Let $A$ be an $n \times n$ positive definite matrix and let $x \in \mathbb{R}^n$ such that $A-xx^T$ is positive semidefinite.

I would like to find the derivative of

$$x \mapsto \operatorname{tr} \left( (A-xx^T)^{1/2} \right)$$

Answer 1

Assume the matrix $$M=A-xx^T$$ is positive definite, and let $$\eqalign{ B &= \frac{1}{2}M^{-1/2} }$$ Then you can find the differential and gradient of the function as $$\eqalign{ \phi &= {\rm tr}(M^{1/2}) \cr d\phi &= B^T:dM = -B^T:(dx\,x^T+x\,dx^T) = -(B+B^T)x:dx \cr \frac{\partial\phi}{\partial x} &= -(B+B^T)x \cr }$$ where colon was used as a handy product notation for the trace, i.e. $$A:B={\rm tr}(A^TB)$$

Answer 2

There is an important point.

Proposition. Let $f$ be an analytic function and let $\phi:U\in Z\subset M_n\rightarrow trace(f(U))$. Then $D\phi_U:H\in M_n\rightarrow trace(f'(U)H)$.

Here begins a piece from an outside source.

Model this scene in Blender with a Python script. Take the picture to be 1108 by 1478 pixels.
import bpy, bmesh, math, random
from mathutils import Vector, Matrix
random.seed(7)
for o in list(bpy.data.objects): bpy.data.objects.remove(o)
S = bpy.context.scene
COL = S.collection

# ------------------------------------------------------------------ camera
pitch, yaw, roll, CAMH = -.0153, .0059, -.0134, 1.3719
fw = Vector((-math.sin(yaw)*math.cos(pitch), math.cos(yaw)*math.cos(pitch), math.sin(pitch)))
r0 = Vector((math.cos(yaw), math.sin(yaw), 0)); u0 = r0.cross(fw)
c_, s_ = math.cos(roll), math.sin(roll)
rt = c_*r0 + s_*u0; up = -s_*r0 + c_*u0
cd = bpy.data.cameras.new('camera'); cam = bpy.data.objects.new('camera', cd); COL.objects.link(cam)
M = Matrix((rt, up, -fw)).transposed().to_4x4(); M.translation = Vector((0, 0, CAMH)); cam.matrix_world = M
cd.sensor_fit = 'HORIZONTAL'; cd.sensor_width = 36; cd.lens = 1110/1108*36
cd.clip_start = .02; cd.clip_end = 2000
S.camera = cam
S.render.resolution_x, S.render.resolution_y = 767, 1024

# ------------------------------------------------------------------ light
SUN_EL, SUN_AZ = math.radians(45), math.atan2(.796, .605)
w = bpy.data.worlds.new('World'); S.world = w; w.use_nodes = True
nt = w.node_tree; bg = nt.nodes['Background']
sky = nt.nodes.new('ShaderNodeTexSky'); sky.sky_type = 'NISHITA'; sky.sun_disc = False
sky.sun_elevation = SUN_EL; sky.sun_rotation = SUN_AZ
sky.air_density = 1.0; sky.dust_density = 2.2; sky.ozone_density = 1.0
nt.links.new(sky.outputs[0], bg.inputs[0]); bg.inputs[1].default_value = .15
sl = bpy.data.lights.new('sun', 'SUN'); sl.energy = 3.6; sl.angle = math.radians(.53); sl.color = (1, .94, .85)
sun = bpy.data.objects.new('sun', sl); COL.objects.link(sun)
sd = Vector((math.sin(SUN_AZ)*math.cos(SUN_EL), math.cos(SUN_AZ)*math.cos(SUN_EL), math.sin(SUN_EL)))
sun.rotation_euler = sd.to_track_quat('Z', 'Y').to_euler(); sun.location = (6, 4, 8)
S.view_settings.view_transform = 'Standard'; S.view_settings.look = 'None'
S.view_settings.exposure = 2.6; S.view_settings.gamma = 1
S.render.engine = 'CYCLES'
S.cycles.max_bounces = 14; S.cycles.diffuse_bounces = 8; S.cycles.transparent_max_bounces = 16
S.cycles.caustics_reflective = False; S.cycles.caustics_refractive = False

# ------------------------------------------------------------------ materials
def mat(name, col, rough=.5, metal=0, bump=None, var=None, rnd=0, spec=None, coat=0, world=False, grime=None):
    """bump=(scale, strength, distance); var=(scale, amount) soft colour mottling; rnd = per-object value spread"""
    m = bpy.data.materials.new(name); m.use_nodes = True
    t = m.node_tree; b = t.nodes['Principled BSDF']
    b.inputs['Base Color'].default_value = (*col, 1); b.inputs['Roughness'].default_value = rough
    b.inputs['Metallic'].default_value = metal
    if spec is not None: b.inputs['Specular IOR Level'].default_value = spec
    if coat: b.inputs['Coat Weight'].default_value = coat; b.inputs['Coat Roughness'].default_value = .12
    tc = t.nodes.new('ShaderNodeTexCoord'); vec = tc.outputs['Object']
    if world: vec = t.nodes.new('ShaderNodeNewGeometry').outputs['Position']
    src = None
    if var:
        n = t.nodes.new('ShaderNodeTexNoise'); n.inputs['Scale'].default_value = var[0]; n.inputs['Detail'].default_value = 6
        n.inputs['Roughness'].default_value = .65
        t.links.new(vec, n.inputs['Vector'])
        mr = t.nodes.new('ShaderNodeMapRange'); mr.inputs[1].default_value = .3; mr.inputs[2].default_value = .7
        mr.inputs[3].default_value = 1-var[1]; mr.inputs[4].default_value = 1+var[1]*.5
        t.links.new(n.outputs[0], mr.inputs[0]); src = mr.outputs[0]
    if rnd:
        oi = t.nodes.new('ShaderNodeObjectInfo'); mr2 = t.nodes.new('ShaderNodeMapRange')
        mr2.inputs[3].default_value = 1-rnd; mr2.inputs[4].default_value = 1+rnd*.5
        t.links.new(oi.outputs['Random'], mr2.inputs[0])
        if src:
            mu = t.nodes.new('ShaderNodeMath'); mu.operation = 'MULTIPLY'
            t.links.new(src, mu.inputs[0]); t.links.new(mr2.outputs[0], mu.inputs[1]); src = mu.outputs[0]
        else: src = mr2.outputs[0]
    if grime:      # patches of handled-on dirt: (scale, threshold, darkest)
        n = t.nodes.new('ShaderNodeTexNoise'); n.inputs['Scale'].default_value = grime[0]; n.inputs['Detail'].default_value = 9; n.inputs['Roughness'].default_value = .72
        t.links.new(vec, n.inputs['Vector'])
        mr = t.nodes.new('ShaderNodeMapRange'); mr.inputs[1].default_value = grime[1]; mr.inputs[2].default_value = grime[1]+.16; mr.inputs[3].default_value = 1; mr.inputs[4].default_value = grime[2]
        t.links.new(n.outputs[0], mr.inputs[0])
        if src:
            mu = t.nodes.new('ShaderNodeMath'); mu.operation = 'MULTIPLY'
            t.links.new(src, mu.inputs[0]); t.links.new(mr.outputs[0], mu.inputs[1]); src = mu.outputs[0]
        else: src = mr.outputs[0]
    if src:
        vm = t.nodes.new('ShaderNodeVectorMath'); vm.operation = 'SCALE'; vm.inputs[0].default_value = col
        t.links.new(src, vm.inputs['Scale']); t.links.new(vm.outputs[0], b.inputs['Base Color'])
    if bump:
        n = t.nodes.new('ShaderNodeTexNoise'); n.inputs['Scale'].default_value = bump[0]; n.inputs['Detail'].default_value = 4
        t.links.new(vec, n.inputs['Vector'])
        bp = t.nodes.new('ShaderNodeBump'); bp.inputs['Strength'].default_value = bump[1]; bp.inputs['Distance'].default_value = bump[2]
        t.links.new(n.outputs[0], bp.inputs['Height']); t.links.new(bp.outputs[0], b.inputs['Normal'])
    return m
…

Proof. Locally, $f(U)=\sum_{i=0}^\infty u_iU^i$ and

$D\phi_U(H)=\sum_{i=0}^\infty u_itrace(D(U^i)(H))=\sum_{i=0}^\infty u_i\;i\;trace(U^{i-1}H)=trace(f'(U)H)$. $\square$

Application. Let $\phi: U\in S_{>0}\rightarrow trace(U^{1/2})$ where $S_{>0}$ is the set of $>0$ symm. matrices. Then $D\phi_U(H)=1/2trace(U^{-1/2}H)$.

Here we consider $g=\phi\circ f:x\rightarrow trace((A-xx^T)^{1/2})$ where $f:x\rightarrow A-xx^T$ and $A-xx^T>0$.

Then $Dg_x:h\in\mathbb{R}^n \rightarrow 1/2trace((A-xx^T)^{-1/2}(-hx^T-xh^T) )=-trace(x^T(A-xx^T)^{-1/2}h)$.

If you prefer the gradient, then we deduce $\nabla g(x)=-(A-xx^T)^{-1/2}x$.

Remark. Of course, I find the same result as @greg.